Христос въезжает на осленке как вестник мира. Но видя, во что превратили храм, сильной рукой очищает его, изгоняет торговцев. Кротость Христа не означает, что Он приспособился к ситуации и не готов говорить правду. Кротость означает мягкую силу, которая не тратится по пустякам, на раздражения, обиды, гнев. Но в принципиальный, ключевой момент, «момент истины», кротость показывает всю свою силу.
В Библии кротость раскрывается как великая и милосердная благость Божия (Пс. 85:5), а также как смиренная покорность Богу, основанная на вере в Его любовь (Числ 12:3; Гал 5:22-23). Отцы и учители Церкви полагали кротость условием духовного возрастания и постоянства в любых жизненных трудностях. Ефрем Сирин учил: «Кроткий, принимая на себя все удары, остается твердым; во время ссоры спокоен, в подчинении веселится, не уязвляется гордыней, в уничижении радуется, заслугами не превозносится, не кичится, со всеми живет в мире».
Иными словами, кротость – это незлобивость, мягкость, миролюбивость, основанные на непреложном факте Божьего всемогущества, опеки и заступничества за тех, кто отвечает на зло добром и на силу — любовью.
Для христианина кротость означает способ свидетельства – являть миру любовь Божью, послушно выполнять свое призвание, смиряя гордость, снося унижения и обиды, не мстя за себя и не претендуя на признание. Так Христос, въезжая в Иерусалим, знал наперед, что прославляющие Его иудеи вскоре будут требовать Его смерти, но от этого не переставал любить этих несовершенных и переменчивых людей и сознательно приносил Себя в жертву за них.
Христос приходит к людям как Царь мира, а не завоеватель. Никогда ранее Иерусалим – город мира — не знал мира, не соответствовал своему названию. Христос, величайший Царь, завоевывает царство не силой оружия, но силой любви. Он приходит к людям с миром и ворота города открываются без боя. Фарисеи в недоумении говорили между собой: «Весь мир идет за Ним…» (Иоанн. 12:19). Многие земные цари, пытавшиеся противостоять своей силой Царю мира, были вынуждены признать: «Ты победил, Галилеянин…».

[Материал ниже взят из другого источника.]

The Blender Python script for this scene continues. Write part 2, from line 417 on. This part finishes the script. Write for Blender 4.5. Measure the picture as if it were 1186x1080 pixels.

У Бога есть много причин для того, чтобы объявить нашему миру войну, в которой ни один человек не будет иметь шанса на спасение – ни безбожник, ни религиозник, ни богатый, ни бедный, ни сильный, ни слабый. Но во Христе Бог примирил с Собой мир, не вспоминая наших преступлений и даже не рассчитывая на взаимность. Его добрая воля и незаинтересованная (без соображений выгоды и расчета) жертвенная любовь бросают вызов нашим ожесточенным сердцам — закрытым душам постных самоправедников и пустым душам до сих пор «воинствующих безбожников».
Христос входит в наши города, дома, семьи, души как Царь мира. Если мы встречаем и принимаем Его, начинается настоящий праздник.
[1] Виктор Астафьев. Прокляты и убиты.